Governor Abdullahi Ganduje of Kano has accused his predecessor, Senator Rabi’u Kwankwaso, of leaving a liability of N54.4billion for the five kilometres road projects across the 44 Local Government Areas of the state.
In a statement on Sunday, Ganduje said the state Executive Council had received the report of the “Technical Committee to assess the 5 km road projects all of which were awarded by the previous administration under the defunct Ministry of Land and Physical Planning with the state Urban Planning and Development Authority (KNUPDA) as supervising agency.”
The committee was set up after Daily Trust exposed the state of the projects.
The state commissioner for Information, Malam Muhammad Garba, who spoke on behalf of Ganduje, said the committee visited 39 local governments where its detailed report indicated awarded contract sum for the projects, present site conditions, value of executed works, amount certified and amount released for the projects.
He said 5km projects in three local governments were revoked and rewarded due to non-performance in Warawa, Ungogo and Dawakin Tofa, while some portions of the projects in Tsanyawa and Bichi along Kano-Katsina road were released to the federal ministry of works and housing based on request from the federal government.

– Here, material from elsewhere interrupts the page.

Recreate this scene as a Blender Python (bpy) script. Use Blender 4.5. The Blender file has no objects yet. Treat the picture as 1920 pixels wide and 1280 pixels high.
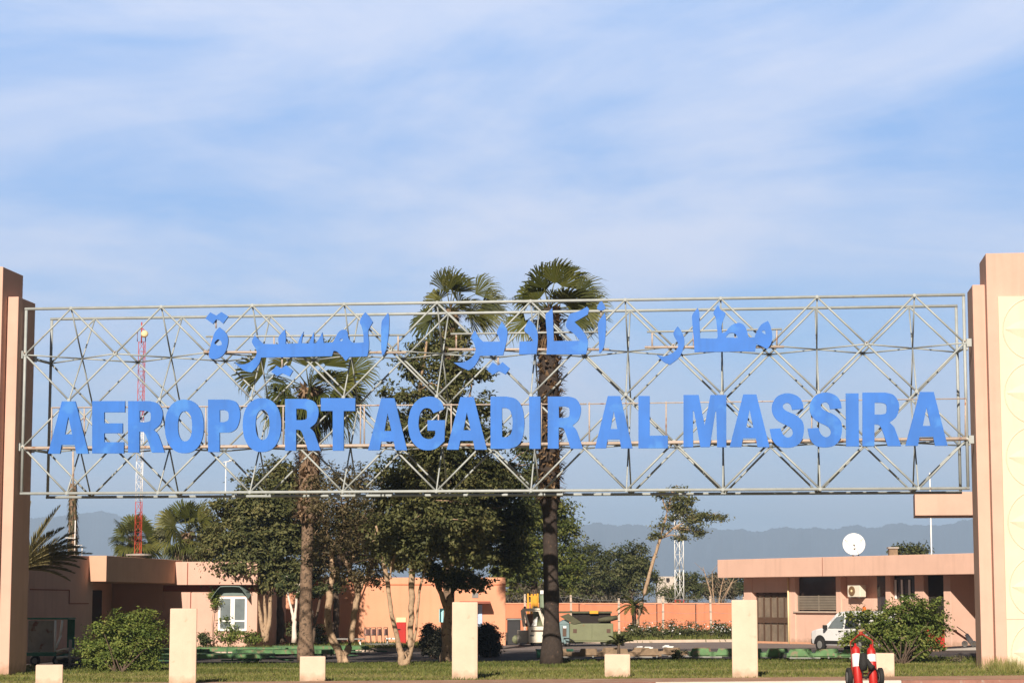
import bpy, math, random
import numpy as np
from mathutils import Vector, Matrix

R = math.radians
S = bpy.context.scene
COL = S.collection
random.seed(11)
RNG = np.random.default_rng(11)

# ------------------------------------------------------------------ camera
FPX = 4124.0                     # focal length in photo pixels (photo 1920 wide)
HCAM = 2.4
HORIZON = 1126.0
PITCH = math.atan((HORIZON - 640) / FPX)
cam_d = bpy.data.cameras.new("camera")
cam = bpy.data.objects.new("camera", cam_d)
COL.objects.link(cam)
cam.location = (0, 0, HCAM)
cam.rotation_euler = (math.pi / 2 + PITCH, 0, 0)
cam_d.sensor_width = 36
cam_d.lens = 36 * FPX / 1920
cam_d.clip_start = 0.5
cam_d.clip_end = 40000
S.camera = cam

# ------------------------------------------------------------------ light
SUN_AZ = 11.0      # degrees to the left of straight behind the camera
SUN_EL = 30.0
s_dir = Vector((-math.sin(R(SUN_AZ)) * math.cos(R(SUN_EL)), -math.cos(R(SUN_AZ)) * math.cos(R(SUN_EL)), math.sin(R(SUN_EL))))
sun_d = bpy.data.lights.new("sun", 'SUN')
sun_d.energy = 5.0
sun_d.angle = R(0.5)
sun_d.color = (1.0, 0.88, 0.745)
sun = bpy.data.objects.new("sun", sun_d)
COL.objects.link(sun)
sun.rotation_euler = s_dir.to_track_quat('Z', 'Y').to_euler()
sun.location = (0, -30, 60)

W = bpy.data.worlds.new("World")
S.world = W
W.use_nodes = True
nt = W.node_tree
nt.nodes.clear()
def nn(t, **kw):
    n = nt.nodes.new(t)
    for k, v in kw.items():
        setattr(n, k, v)
    return n
out = nn('ShaderNodeOutputWorld')
bg = nn('ShaderNodeBackground')
bg.inputs['Strength'].default_value = 0.05
sky = nn('ShaderNodeTexSky', sky_type='NISHITA', sun_disc=False)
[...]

He said three other projects in Rimin Gado, Karaye and Bunkure local government that fall within main arterial highway were expunged from the main project and re-awarded separately for execution, while metropolitan local governments of Dala, Nassarawa, Gwale, Municipal and Tarauni were allotted various projects within the municipality as 5km projects.
But reacting to the allegation, Kwankwaso, who spoke through his former Commissioner for State Affairs and deputy governor candidate of the PDP in the 2019 election, Aminu Abdussalam Gwarzo, said, “Thank God it was Ganduje who was the Commissioner of Ministry of Local Government, he was in charge of the entire project. It was his (Ganduje) ministry that was supervising the project and making recommendations for payments to contractors.”

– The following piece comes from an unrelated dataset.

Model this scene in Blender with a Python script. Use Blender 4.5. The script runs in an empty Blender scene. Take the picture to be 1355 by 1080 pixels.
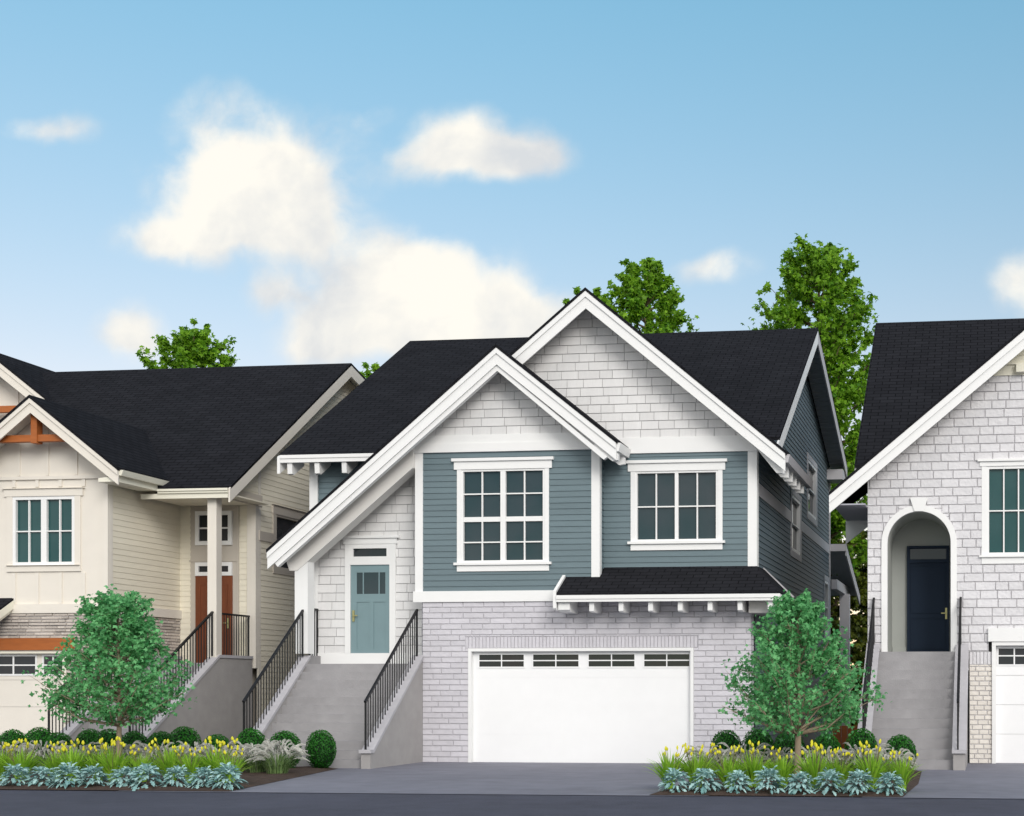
import bpy, math, random
from mathutils import Vector, Matrix
random.seed(7)
scene = bpy.context.scene
C = scene.collection

# ------------------------------------------------------------------ materials
def nodes_of(name):
    m = bpy.data.materials.new(name); m.use_nodes = True
    nt = m.node_tree
    return m, nt, nt.nodes['Principled BSDF']

def surf(name, col, rough=0.6, var=0.06, scale=6.0, bump=0.0, bscale=40.0, rnd=0.0, spec=0.4, stretch=None, detail=5, dirt=0.0):
    """painted / mineral surface: colour broken up by two noises, optional bump and per-face variation"""
    m, nt, b = nodes_of(name)
    N, L = nt.nodes, nt.links
    tc = N.new('ShaderNodeTexCoord')
    src = tc.outputs['Object']
    if stretch:
        mp = N.new('ShaderNodeMapping'); mp.inputs['Scale'].default_value = stretch
        L.new(src, mp.inputs['Vector']); src = mp.outputs['Vector']
    n1 = N.new('ShaderNodeTexNoise'); n1.inputs['Scale'].default_value = scale; n1.inputs['Detail'].default_value = detail
    L.new(src, n1.inputs['Vector'])
    n2 = N.new('ShaderNodeTexNoise'); n2.inputs['Scale'].default_value = scale * 0.17; n2.inputs['Detail'].default_value = 3
    L.new(src, n2.inputs['Vector'])
    ad = N.new('ShaderNodeMath'); ad.operation = 'ADD'
    L.new(n1.outputs['Fac'], ad.inputs[0]); L.new(n2.outputs['Fac'], ad.inputs[1])
    mr = N.new('ShaderNodeMapRange'); mr.inputs['From Min'].default_value = 0.65; mr.inputs['From Max'].default_value = 1.35
    mr.inputs['To Min'].default_value = 1 - var; mr.inputs['To Max'].default_value = 1 + var
    L.new(ad.outputs[0], mr.inputs['Value'])
    fac = mr.outputs['Result']
    if rnd:
        at = N.new('ShaderNodeAttribute'); at.attribute_name = 'rnd'
        m2 = N.new('ShaderNodeMapRange'); m2.inputs['To Min'].default_value = 1 - rnd; m2.inputs['To Max'].default_value = 1 + rnd
        L.new(at.outputs['Fac'], m2.inputs['Value'])
        mu = N.new('ShaderNodeMath'); mu.operation = 'MULTIPLY'
        L.new(fac, mu.inputs[0]); L.new(m2.outputs['Result'], mu.inputs[1]); fac = mu.outputs[0]
    vm = N.new('ShaderNodeVectorMath'); vm.operation = 'SCALE'
    vm.inputs[0].default_value = col[:3]
    L.new(fac, vm.inputs['Scale'])
    L.new(vm.outputs['Vector'], b.inputs['Base Color'])
    b.inputs['Roughness'].default_value = rough
    b.inputs['Specular IOR Level'].default_value = spec
    if bump:
        n3 = N.new('ShaderNodeTexNoise'); n3.inputs['Scale'].default_value = bscale; n3.inputs['Detail'].default_value = 6
        L.new(src, n3.inputs['Vector'])
        bp = N.new('ShaderNodeBump'); bp.inputs['Strength'].default_value = bump; bp.inputs['Distance'].default_value = 0.02
        L.new(n3.outputs['Fac'], bp.inputs['Height']); L.new(bp.outputs['Normal'], b.inputs['Normal'])
    return m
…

He admitted that most of projects were left uncompleted, but what the Kwankwaso administration did was payment of 30% as “mobilisation fee and if you exhaust it and sufficiently prove that you have done something beyond the initial 30% you collected, then you make a claim and it is paid. Unfortunately for Ganduje, all these processes were strictly done in his ministry.”
“As far as we are concerned, we don’t know of any liability of any N54billion. Maybe they are now trying to cook up something,” he said.
Gwarzo said the administration of Kwankwaso carried out its own findings on the projects before leaving office and it will release the technical report if challenged to do so.